Cosa ricorda dei tempi di Alberto Sordi?
Mi ricordo quando siamo andati a fare un sopralluogo a New York sotto Natale e sulla Fifth Avenue ci fermavano tutti, non riuscivamo a camminare.
Ora le star non hanno più quello standing?
Non c’è più quello star system. I media, inoltre, bruciano in maniera molto rapida i talenti.
Cosa manca, invece, più in generale all’Italia come Paese?
Come nel cinema, in generale in Italia sono mancate le idee. Sono di origine calabrese, un tratto della costa della mia regione è completamente in mano agli stranieri. Noi non abbiamo saputo valorizzare il nostro vero petrolio: le bellezze naturali, la ricchezza turistica, la moda e il design. Manca un pensiero strategico coordinato. Gli stati Uniti, ad esempio, hanno fatto del cinema la loro seconda industria perché hanno capito che attraverso il cinema erano in grado di esportare l’american way of life.
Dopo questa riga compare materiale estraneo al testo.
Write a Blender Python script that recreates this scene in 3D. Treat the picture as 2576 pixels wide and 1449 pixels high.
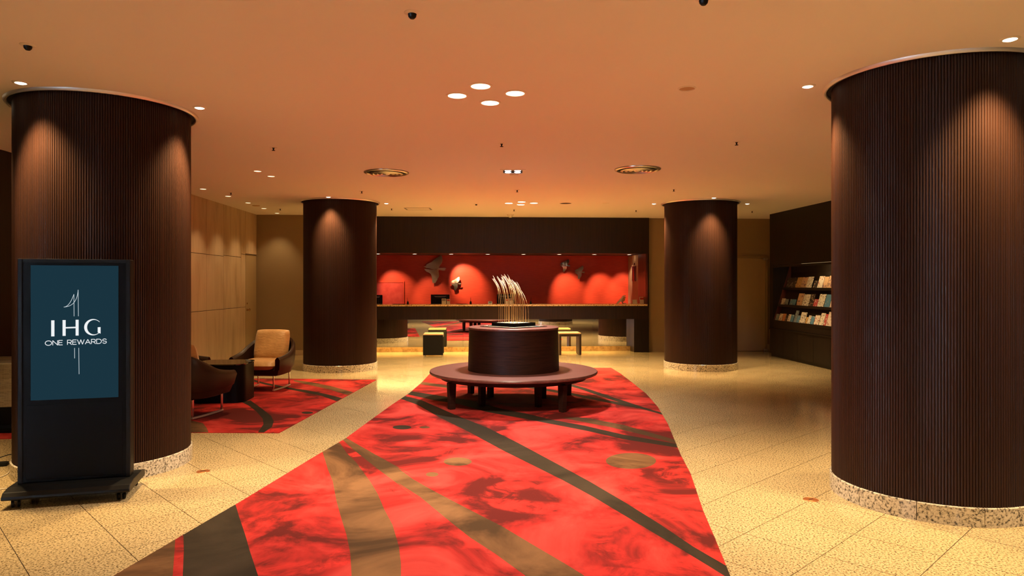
import bpy, bmesh, math, random
from math import sin, cos, pi, radians
from mathutils import Vector, Matrix, geometry

for o in list(bpy.data.objects):
    bpy.data.objects.remove(o)
SC = bpy.context.scene
COL = SC.collection

# ------------------------------------------------------------------ camera
F, CX, CY, EYE = 1734.0, 1288.0, 718.0, 1.5      # focal length and principal point in pixels, eye height
H = 3.05                                         # walls run up into the ceiling slab
def HC(Y): return 2.935 + 0.0053 * Y             # underside of the ceiling, rising very slightly to the back
TH = radians(3.4)                                # the room is turned this much against the camera axis
cam = bpy.data.cameras.new('camera')
cam.sensor_width = 36.0
cam.lens = F / 2576 * 36
cam.shift_y = -(724.5 - CY) / 2576
cam.clip_start = 0.05
cam_o = bpy.data.objects.new('camera', cam)
COL.objects.link(cam_o)
cam_o.location = (0, 0, EYE)
cam_o.rotation_euler = (pi / 2, 0, 0)
SC.camera = cam_o

# ------------------------------------------------------------------ world, exposure
w = bpy.data.worlds.new('world')
SC.world = w
w.use_nodes = True
w.node_tree.nodes['Background'].inputs[0].default_value = (0.62, 0.80, 1.0, 1)
w.node_tree.nodes['Background'].inputs[1].default_value = 2.2
SC.view_settings.view_transform = 'Standard'
SC.view_settings.look = 'None'
SC.view_settings.gamma = 1
SC.view_settings.use_curve_mapping = False
SC.view_settings.exposure = 0.16
SC.cycles.max_bounces = 9
SC.cycles.diffuse_bounces = 4
SC.cycles.use_adaptive_sampling = True
SC.cycles.adaptive_threshold = 0.025
SC.cycles.sample_clamp_indirect = 6.0
SC.cycles.caustics_reflective = False
SC.cycles.caustics_refractive = False

# lamp strengths (watts) and colours, used by the lamps' builders below
WARM = (1.0, 0.68, 0.33)
WARM2 = (1.0, 0.80, 0.58)
WHITE = (1.0, 0.86, 0.72)
W_CLUSTER, W_SQUARE, W_FAR, W_COL, W_WALL = 285, 155, 520, 430, 32
W_DAY = 170
W_DESK, W_STRIP, W_NICHE = 95, 150, 5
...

Cosa si augura per l’Italia in cui crescerà so figlio?
Voglio che mio figlio viva in Italia e frequenti la scuola italiana.
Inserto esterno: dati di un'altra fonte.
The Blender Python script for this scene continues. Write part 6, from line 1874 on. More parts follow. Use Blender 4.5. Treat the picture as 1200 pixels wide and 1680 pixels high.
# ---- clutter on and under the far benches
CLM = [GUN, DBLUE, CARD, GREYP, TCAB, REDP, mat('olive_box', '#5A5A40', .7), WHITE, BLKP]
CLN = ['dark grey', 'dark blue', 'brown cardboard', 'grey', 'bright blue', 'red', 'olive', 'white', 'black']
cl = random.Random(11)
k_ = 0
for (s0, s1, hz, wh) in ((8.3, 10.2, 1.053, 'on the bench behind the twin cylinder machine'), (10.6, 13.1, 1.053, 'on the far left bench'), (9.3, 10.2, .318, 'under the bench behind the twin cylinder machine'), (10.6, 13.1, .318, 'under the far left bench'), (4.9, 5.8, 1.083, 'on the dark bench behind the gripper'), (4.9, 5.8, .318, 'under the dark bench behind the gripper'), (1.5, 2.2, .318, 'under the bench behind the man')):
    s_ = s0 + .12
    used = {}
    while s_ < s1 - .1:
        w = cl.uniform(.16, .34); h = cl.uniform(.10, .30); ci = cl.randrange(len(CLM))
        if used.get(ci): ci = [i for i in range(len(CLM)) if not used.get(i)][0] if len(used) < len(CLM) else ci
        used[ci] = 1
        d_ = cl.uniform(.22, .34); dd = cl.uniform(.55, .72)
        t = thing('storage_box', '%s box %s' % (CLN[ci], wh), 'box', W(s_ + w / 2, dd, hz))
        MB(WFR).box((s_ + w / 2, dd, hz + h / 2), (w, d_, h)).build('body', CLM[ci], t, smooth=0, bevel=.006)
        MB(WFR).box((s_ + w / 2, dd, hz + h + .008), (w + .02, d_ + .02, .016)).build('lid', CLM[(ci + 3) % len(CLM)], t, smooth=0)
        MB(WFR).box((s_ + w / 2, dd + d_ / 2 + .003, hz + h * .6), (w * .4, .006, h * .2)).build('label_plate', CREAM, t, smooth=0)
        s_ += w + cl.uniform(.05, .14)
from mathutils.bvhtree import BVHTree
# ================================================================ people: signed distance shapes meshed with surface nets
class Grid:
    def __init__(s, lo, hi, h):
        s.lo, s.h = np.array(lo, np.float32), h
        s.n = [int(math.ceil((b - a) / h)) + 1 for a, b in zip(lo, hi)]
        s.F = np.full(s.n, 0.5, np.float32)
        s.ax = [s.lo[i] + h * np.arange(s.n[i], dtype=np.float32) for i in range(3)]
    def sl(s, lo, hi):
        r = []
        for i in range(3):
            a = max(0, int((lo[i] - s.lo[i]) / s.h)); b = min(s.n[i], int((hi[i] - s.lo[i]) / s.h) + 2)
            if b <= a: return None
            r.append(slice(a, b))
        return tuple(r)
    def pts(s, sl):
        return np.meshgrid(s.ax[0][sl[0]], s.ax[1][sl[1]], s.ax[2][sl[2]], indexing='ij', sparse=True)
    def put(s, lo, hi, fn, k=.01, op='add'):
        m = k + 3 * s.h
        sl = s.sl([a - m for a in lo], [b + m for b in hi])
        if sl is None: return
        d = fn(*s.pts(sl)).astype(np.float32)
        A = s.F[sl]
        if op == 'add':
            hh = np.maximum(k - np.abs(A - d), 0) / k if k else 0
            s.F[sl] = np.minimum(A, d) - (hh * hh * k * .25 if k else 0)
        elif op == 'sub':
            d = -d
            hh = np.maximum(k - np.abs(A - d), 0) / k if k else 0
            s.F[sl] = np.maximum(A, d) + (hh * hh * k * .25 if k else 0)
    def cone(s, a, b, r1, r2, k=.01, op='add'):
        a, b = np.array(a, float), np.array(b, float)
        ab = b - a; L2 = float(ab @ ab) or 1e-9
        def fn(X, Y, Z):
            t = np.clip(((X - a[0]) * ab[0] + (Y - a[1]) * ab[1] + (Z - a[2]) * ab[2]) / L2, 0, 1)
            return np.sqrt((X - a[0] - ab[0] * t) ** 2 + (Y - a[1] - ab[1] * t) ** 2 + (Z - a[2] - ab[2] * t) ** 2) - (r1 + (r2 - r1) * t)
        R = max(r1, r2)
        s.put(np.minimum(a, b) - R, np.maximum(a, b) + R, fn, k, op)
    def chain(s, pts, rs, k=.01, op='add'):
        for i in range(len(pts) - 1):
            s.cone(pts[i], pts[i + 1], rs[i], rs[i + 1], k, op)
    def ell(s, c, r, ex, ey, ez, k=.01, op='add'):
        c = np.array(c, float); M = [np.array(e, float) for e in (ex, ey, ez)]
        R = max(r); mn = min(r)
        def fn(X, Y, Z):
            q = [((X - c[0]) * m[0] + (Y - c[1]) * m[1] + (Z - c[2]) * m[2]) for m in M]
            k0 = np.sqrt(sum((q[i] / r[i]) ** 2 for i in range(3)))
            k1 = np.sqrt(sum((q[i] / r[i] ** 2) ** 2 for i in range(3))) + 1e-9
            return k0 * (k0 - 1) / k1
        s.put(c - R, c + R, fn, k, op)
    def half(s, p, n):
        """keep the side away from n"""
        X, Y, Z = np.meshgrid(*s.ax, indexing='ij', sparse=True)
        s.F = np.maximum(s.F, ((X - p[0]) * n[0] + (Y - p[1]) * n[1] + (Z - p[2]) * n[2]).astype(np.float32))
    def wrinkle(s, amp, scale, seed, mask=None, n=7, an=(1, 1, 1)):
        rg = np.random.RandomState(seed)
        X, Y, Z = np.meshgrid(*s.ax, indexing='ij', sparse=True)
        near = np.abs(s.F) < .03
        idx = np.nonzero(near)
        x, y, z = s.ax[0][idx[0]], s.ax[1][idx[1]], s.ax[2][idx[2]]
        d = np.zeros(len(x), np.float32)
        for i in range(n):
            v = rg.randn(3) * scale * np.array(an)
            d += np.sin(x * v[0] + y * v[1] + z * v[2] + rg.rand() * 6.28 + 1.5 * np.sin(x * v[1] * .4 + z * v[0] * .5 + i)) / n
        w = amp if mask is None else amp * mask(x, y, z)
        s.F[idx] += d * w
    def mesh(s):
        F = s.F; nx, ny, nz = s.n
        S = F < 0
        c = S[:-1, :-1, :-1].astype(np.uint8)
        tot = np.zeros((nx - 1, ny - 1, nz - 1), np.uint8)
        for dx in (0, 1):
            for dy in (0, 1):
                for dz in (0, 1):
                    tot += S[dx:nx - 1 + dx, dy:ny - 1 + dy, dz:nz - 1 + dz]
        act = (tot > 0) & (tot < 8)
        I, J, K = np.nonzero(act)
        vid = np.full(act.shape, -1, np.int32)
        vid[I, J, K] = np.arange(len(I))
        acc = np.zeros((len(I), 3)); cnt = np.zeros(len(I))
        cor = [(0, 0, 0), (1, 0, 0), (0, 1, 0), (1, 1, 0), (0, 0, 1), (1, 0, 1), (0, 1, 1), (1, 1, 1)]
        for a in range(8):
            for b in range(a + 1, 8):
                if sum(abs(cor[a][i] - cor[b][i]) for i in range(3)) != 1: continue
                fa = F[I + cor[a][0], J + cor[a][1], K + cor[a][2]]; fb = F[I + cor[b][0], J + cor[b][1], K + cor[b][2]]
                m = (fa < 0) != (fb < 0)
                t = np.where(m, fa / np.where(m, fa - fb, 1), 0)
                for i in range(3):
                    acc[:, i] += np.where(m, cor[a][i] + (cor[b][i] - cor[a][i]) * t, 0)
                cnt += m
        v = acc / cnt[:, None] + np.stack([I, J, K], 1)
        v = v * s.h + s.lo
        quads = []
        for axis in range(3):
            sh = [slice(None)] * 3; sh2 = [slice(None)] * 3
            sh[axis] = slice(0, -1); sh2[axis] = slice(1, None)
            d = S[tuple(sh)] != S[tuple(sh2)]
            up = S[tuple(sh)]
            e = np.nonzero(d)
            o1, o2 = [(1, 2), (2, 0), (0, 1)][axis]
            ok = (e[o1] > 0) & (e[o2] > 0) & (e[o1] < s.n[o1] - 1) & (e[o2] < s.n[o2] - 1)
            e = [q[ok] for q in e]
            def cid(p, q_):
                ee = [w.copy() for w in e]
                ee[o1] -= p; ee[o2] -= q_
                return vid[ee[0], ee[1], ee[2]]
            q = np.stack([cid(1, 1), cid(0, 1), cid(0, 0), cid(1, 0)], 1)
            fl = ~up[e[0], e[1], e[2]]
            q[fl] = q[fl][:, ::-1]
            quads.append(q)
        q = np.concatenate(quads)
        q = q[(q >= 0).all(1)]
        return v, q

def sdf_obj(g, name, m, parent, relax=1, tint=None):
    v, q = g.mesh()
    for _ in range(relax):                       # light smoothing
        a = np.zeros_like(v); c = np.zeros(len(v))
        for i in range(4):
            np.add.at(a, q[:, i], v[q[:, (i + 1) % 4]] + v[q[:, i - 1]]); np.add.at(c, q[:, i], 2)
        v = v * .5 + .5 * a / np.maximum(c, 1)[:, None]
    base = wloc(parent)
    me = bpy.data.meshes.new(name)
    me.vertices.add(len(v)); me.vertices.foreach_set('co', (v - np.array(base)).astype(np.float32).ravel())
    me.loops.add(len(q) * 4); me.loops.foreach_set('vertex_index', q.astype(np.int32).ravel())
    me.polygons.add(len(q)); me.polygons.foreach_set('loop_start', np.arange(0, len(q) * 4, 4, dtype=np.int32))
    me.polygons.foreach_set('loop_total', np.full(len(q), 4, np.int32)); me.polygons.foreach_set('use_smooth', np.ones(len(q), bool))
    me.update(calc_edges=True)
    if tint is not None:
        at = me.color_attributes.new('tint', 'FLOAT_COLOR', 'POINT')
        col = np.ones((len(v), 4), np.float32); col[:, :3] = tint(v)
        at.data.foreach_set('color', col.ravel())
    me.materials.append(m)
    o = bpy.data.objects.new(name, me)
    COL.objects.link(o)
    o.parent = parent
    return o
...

Cosa pensa della questione della Meloni sindaco-mamma?
Quando parliamo di parità di genere in Italia dobbiamo pensare a tutte quelle donne che hanno bisogno di servizi che consentano loro di essere mamme e poter lavorare allo stesso tempo. Io sono una donna fortunata e privilegiata, ma devo pensare alle mie collaboratrici. Questo è il modo giusto di vedere la questione.
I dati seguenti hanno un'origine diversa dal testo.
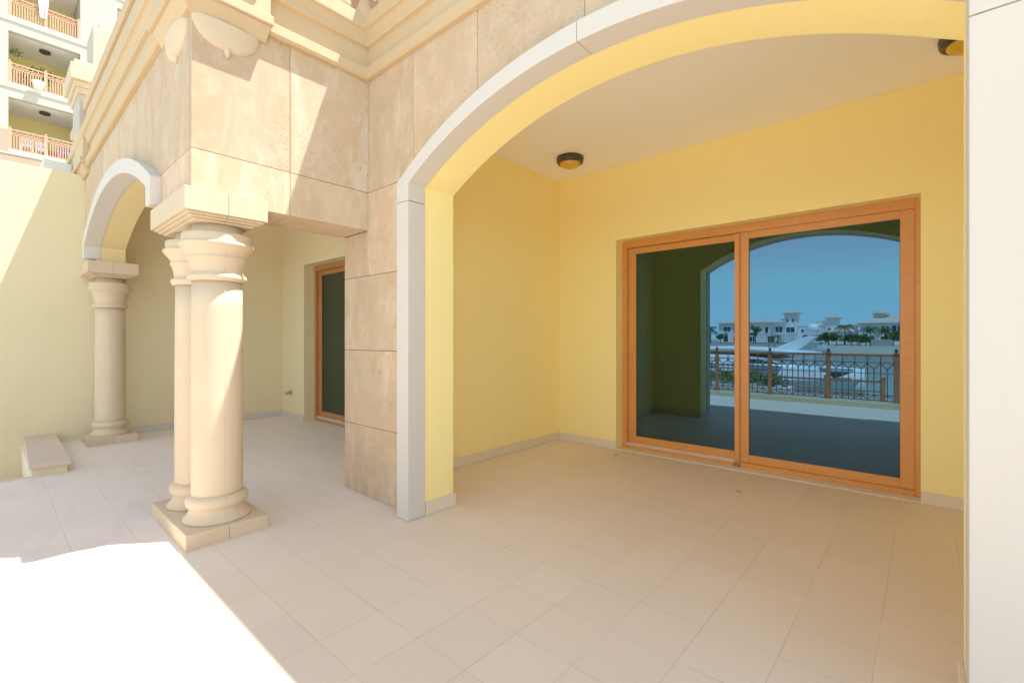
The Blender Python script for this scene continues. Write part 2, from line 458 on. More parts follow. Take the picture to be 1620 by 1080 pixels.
por(-4.16, pr, ZB+.2, ZJ, True) if pr > -4.16 else None
por(-8.1, pl, 2.23, ZJ, False); por(-8.1, pl, ZJ, ZC+.05, False)
o = c.build('porch_cladding', M['stone'], B, bevel=.0015); tag(o, 'beige limestone slabs of the corner porch over the columns')
# dark backing of joints
c = MB(); 
c.box(-3.795, jl-.01, YF+.035, YF+.05, .0, ZB); c.box(XF-.03, jl-.01, YF+.035, YF+.05, ZB, ZC)
c.box(XF-.038, XF-.03, YP+.038, YF+.03, ZB+.012, ZC)
N = 60
strip(c, jl-.01, jr+.01, ZJ-.25, ZC, YF+.036, .01, bigcut, N); c.box(jr+.005, 5, YF+.036, YF+.05, 0, ZC)
strip(c, pl-.0, XF-.04, ZB+.04, ZC, YP+.036, .004, scut, N)
c.build('joint_backing', M['grout'], B)

# structural core walls (yellow stucco)
def wallmat(name, mb, mat, label=None, bevel=0, par=B):
    o = mb.build(name, mat, par, bevel)
    if label: o['label'] = label
    return o
# arch reveal + inner front wall of the loggia
def archwall(mb, cx, hw, fn, x0, x1, z0, z1, y0, y1, N=48, legs=True):
    xs = [cx-hw+2*hw*i/N for i in range(N+1)]
    P_ = [(x, fn(x-cx)) for x in xs]
    for (xa, za), (xb, zb) in zip(P_, P_[1:]):
        mb.quad((xa, y0, za), (xb, y0, zb), (xb, y0, z1), (xa, y0, z1))
        mb.quad((xa, y1, za), (xa, y1, z1), (xb, y1, z1), (xb, y1, zb))
        mb.quad((xa, y0, za), (xa, y1, za), (xb, y1, zb), (xb, y0, zb))
    for sx, xe in ((cx-hw, x0), (cx+hw, x1)):
        zk = fn(hw*.99999)
        zlo = z0 if legs else zk
        a, b = min(sx, xe), max(sx, xe)
        mb.quad((a, y0, zlo), (b, y0, zlo), (b, y0, z1), (a, y0, z1)); mb.quad((a, y1, zlo), (a, y1, z1), (b, y1, z1), (b, y1, zlo))
        if legs: mb.quad((sx, y0, z0), (sx, y1, z0), (sx, y1, zk), (sx, y0, zk))
        mb.quad((xe, y0, zlo), (xe, y1, zlo), (xe, y1, z1), (xe, y0, z1))
        if not legs: mb.quad((a, y0, zlo), (a, y1, zlo), (b, y1, zlo), (b, y0, zlo))
c = MB(); archwall(c, AX, AH+.008, lambda d: BIG(min(AH, max(-AH, d)))+.006, XL-.27, 1.2, .001, 3.30, YF+.055, 2.41)
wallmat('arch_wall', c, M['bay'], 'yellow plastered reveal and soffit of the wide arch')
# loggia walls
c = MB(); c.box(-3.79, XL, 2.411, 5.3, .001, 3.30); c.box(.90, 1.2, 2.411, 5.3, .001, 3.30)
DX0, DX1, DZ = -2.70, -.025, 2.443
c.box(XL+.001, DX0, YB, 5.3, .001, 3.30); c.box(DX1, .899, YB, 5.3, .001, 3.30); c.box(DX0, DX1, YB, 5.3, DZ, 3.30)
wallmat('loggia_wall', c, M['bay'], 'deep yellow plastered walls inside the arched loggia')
c = MB(); c.box(XL-.1, 1.0, 2.3, 5.2, 3.302, 3.42)
wallmat('loggia_ceiling', c, M['ceil'], 'white painted ceiling inside the arched loggia')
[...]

Come è stato il passaggio generazionale in azienda fra padre e figlie?
Il fatto di avere due figlie è stato paradossalmente un vantaggio perché non c’è stata competizione pur nella dialettica familiare vivace. E’ stato un passaggio non traumatico che sicuramente trova le sue radici nel rispetto e nella stima reciproci.
Un consiglio a un giovane (uomo) che vuole fare la sua carriera?
Deve fare esperienza negli stati Uniti per avere una visione internazionale e di come funziona l’industria. Deve poi imparare a partire dalle storie avvincenti e originali per poterle sviluppare. Bisogna sempre farsi una domanda: come faccio a convincere lo spettatore a uscire, venire al cinema, spendere soldi e scegliere il mio film piuttosto che un blockbuster americano?